**Task description:** Each line from the start of the data below through the one containing "PI = math.pi" must be reproduced exactly.

**Records supplied:**
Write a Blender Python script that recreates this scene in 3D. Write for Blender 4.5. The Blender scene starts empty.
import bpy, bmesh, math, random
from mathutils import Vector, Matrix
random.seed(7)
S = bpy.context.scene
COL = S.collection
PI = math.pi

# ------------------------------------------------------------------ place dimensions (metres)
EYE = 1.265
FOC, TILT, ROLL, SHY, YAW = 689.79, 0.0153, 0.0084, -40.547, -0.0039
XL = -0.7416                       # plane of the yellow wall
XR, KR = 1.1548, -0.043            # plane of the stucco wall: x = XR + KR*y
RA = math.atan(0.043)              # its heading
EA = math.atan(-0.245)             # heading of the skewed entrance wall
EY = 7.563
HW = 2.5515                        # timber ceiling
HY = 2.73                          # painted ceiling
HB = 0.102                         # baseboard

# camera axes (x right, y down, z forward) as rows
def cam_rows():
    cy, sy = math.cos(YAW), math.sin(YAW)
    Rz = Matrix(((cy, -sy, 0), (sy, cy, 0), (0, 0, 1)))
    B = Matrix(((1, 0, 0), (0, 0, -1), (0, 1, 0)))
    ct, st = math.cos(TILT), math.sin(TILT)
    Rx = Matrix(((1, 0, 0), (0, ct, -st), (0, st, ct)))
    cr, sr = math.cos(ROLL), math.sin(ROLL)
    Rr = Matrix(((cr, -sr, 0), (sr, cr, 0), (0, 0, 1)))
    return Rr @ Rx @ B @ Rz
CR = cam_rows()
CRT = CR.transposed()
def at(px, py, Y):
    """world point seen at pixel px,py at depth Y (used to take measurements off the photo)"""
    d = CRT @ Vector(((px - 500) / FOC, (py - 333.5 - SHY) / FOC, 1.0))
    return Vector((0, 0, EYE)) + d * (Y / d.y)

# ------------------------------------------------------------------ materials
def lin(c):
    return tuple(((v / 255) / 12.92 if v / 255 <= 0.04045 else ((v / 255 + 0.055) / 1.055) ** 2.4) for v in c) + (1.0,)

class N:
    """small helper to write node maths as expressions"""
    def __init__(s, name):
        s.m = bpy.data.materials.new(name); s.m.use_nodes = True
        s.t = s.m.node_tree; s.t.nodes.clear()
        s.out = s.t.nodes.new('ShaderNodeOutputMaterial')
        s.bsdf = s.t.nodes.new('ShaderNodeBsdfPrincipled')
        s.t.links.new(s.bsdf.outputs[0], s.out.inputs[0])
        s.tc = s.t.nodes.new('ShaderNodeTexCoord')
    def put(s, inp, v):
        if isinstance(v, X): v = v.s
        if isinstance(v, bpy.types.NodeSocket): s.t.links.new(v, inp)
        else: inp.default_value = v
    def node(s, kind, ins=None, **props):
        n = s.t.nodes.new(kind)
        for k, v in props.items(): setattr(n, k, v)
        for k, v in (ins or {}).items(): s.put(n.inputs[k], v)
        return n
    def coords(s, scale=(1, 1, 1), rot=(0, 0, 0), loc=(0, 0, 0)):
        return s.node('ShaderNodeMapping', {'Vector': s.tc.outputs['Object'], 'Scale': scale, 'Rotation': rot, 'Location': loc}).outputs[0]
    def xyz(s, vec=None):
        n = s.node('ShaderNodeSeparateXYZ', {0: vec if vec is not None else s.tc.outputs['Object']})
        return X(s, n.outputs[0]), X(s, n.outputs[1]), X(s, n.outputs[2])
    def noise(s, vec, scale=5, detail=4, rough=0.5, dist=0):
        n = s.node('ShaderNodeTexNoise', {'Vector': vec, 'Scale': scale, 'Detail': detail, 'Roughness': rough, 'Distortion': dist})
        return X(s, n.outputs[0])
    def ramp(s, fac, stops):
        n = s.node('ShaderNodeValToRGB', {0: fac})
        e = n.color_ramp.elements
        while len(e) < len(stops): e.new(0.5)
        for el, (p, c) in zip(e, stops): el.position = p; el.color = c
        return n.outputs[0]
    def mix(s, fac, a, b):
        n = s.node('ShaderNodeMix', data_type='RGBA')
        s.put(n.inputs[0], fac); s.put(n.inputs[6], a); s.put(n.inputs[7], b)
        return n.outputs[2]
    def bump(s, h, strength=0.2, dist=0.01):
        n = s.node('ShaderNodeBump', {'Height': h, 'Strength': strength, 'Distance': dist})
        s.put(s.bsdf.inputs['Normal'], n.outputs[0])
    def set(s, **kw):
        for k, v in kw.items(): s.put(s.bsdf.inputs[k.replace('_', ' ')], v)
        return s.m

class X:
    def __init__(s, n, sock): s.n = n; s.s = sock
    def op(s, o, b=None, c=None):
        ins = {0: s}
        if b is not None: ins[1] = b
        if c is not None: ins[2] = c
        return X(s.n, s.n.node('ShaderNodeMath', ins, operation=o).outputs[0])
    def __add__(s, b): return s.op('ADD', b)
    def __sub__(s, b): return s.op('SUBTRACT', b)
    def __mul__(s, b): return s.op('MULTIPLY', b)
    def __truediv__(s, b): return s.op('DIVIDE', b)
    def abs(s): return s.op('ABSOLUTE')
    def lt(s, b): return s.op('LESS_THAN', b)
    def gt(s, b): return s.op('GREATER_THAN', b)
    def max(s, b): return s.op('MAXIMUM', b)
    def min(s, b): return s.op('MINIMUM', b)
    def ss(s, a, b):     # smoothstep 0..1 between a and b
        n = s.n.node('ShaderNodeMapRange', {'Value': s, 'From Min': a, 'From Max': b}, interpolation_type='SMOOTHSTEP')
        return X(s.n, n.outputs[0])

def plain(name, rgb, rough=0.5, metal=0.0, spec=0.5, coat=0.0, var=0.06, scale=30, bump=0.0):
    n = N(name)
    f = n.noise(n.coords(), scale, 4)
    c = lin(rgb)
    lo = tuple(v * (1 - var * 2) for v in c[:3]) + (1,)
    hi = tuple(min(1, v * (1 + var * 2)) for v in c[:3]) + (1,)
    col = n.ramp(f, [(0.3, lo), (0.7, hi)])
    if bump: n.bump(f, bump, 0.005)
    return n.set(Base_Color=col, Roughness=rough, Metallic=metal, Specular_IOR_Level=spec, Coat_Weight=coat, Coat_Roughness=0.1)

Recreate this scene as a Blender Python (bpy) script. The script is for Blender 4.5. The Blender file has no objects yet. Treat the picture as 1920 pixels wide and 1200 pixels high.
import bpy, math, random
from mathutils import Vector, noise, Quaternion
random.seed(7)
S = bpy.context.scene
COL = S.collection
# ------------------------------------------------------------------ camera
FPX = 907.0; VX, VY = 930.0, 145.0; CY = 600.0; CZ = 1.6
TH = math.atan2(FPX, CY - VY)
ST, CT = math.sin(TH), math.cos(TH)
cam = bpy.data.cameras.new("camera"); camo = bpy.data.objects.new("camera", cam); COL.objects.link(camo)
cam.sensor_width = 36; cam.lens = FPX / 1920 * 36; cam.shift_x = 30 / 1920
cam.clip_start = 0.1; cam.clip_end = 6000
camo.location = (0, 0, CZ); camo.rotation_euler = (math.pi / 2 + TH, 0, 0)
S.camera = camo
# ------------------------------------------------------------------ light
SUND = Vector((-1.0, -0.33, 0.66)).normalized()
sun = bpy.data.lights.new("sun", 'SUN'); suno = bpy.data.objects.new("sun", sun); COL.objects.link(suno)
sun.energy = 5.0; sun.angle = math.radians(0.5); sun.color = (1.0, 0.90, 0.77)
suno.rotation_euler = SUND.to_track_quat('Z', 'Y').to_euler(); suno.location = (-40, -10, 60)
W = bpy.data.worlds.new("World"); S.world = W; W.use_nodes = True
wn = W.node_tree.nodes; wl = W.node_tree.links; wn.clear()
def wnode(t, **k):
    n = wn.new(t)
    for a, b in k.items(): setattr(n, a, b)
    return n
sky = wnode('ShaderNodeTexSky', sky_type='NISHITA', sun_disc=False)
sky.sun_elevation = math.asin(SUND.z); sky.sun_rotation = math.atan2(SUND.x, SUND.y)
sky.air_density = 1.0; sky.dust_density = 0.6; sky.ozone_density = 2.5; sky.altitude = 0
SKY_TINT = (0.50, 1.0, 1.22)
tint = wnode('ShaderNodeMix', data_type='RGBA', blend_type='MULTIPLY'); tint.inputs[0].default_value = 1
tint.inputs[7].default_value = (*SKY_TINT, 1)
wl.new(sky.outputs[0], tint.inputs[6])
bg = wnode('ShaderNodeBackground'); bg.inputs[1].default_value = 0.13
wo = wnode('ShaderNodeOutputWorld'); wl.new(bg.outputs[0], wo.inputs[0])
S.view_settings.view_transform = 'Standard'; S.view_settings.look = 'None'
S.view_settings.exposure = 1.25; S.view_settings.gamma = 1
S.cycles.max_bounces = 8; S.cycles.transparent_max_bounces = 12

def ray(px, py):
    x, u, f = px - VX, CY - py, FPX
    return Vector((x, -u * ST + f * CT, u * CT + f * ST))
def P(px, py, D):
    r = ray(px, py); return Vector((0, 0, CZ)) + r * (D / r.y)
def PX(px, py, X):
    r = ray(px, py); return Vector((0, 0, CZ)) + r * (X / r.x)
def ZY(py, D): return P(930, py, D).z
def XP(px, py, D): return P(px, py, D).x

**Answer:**
Write a Blender Python script that recreates this scene in 3D. Write for Blender 4.5. The Blender scene starts empty.
import bpy, bmesh, math, random
from mathutils import Vector, Matrix
random.seed(7)
S = bpy.context.scene
COL = S.collection
PI = math.pi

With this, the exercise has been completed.